Zajęcia zachęcają młodzież do krytycznej refleksji nad współczesnym światem i wyzwaniami, jakie stoją przed ludzkością, a także sposobem, w jaki sztuka może o nich mówić. Zadaniem młodzieży jest stworzenie kompozycji plastycznej – narysowanie labiryntu globalnych współzależności. Każda osoba tworzy autorską pracę, wpisując swój pomysł w kontur sześcioboku załączony do scenariusza. Na zakończenie zajęć wszyscy łączą ze sobą powstałe labirynty, tworząc swoistą mozaikę – mapę złożoności współczesnego świata i globalnych powiązań. Zajęcia dają także przestrzeń do zastanowienia się nad tym, co to znaczy myśleć jak artysta/artystka.

4) Materiały programu „Wzór na ścisłe”

Uczniowie/uczennice przenoszą się na fikcyjną wyspę Watu. Ich zadaniem jest zaprojektowanie dla mieszkańców i mieszkanek wyspy domu, który oprze się powodzi, a następnie stworzenie jego modelu i sprawdzenie, czy zastosowane rozwiązania są skuteczne.
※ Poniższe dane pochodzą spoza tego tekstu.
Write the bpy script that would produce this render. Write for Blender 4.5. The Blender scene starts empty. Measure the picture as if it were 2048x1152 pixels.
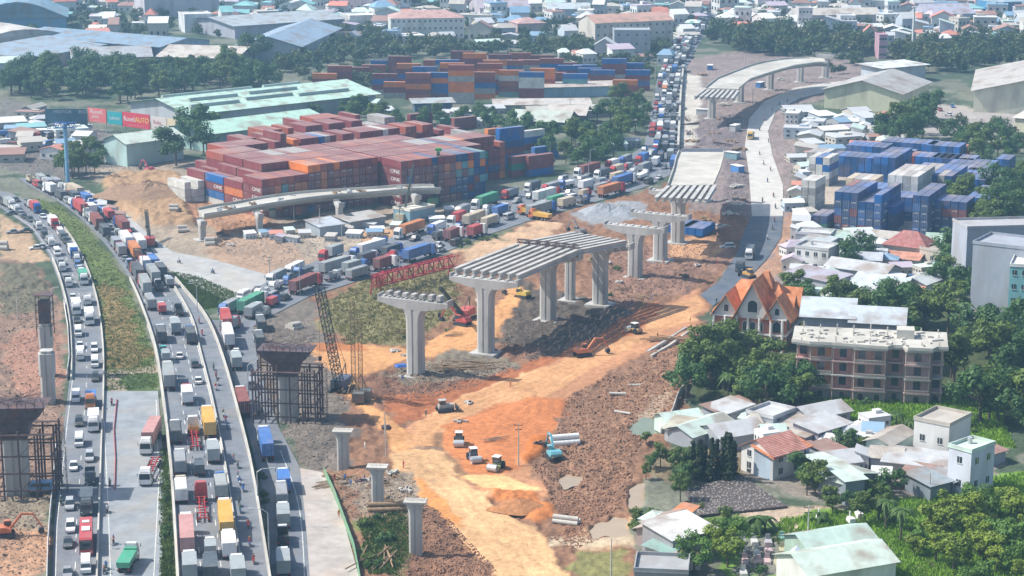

Grę można modyfikować i rozwijać. Można ją rozegrać jednego dnia lub rozłożyć na kilka spotkań.

W publikacji „Eksperymenty dla każdej i dla każdego” skupiamy się na przedstawieniu aktywności w postaci eksperymentów odpowiadających na kilka globalnych wyzwań. Do każdego z omawianych wyzwań globalnych zostały przygotowane: przewodnik dla nauczyciela i karta pracy dla uczniów i uczennic.